The Chicago, Iowa & Nebraska corporation was organized in January, 1856, and construction work was begun the same year.  Track-laying was started in this city in August, 1856, and the track was completed to Cedar Rapids in June, 1859.  Milo Smith was chief engineer of construction for the road, and was its superintendent up to 1861 when he was succeeded by Major Bodfish with Isaac B. Howe his assistant.

In 1862 the road was leased to the Galena & Chicago Union which company in 1864 completed the first railroad bridge across the Mississippi here.  Afterwards the Galena & Chicago Union and its successor, the Chicago & Northwestern operated the railroad under this lease until August 1, 1884, when the Chicago & Northwestern purchased the entire road and property of the Chicago, Iowa & Nebraska company, which went out of existence.

Build Road to Missouri

In July, 1864, Congress made additional grants to the Cedar Rapids & Missouri River Railroad company and authorized the construction of a road to Council Bluffs.  The work commenced in Boone in December, 1865 and the track was laid to Council Bluffs in January, 1867.  A connecting link with Lyons was completed in 1869.

In 1870 the Iowa Midland Railroad company was chartered, and at once commenced construction of the Lyons-Anamosa line, a road 75 miles long, to form a junction with the Dubuque & Southwestern.  The line was opened to Maquoketa early in 1870, and to Anamosa in December of the same year.  The Northwestern subsequently secured ownership of this spur.

This is the story, in its briefest form, of the birth of a great railroad.  With its later development everyone is familiar. The people of Clinton know what the Chicago & Northwestern means for this city.  They know something about the huge monthly pay-roll of Northwestern employees, and how the company has built in this city great shops, vast yards and roundhouses, office buildings, a freight house, a double-track bridge across the Mississippi, and finally a deopt.  They are familiar with the remaining portion of the local building program, which includes separation of street grades, and the construction of subways at Second and Fourth streets.

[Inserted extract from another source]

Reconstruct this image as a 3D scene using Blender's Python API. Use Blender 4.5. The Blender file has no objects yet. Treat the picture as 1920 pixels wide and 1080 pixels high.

The Northwestern is often spoken of as "Clinton's greatest industry."  This term is justly applied to this great railroad corporation, which has always had an immense influence in the city's prosperity.

The following article was in the Clinton Advertiser, March 24, 1920

Depot Soon To Be Completed

The new Northwestern passenger station will soon be a realization for Clinton as construction work is being pushed ahead at top speed in an effect to complete the structure early next month and have same ready for occupancy at that time.

The laying of tile floors has been finished and the final polishing work is now being done.  All exterior work has been completed and the interior trim is being added as rapidly as condition will permit.

A part of the equipment to be installed in the lunch room has been received and the James Dunne Railway Eating House company will have charge of the installation and operation of the lunch room.  A thoroughly modern kitchen was included in the plans of the depot and will be ready for use in connection with the dining room as the interior walls are dried sufficiently so as to permit finishing coat to be added.

A subway will be the means used to reach the platform for west bound trains instead of permitting passengers to cross the main tracks.  This is done to uphold the feature of the Northwestern railway company in their Safety First campaign and the avoidance of accidents.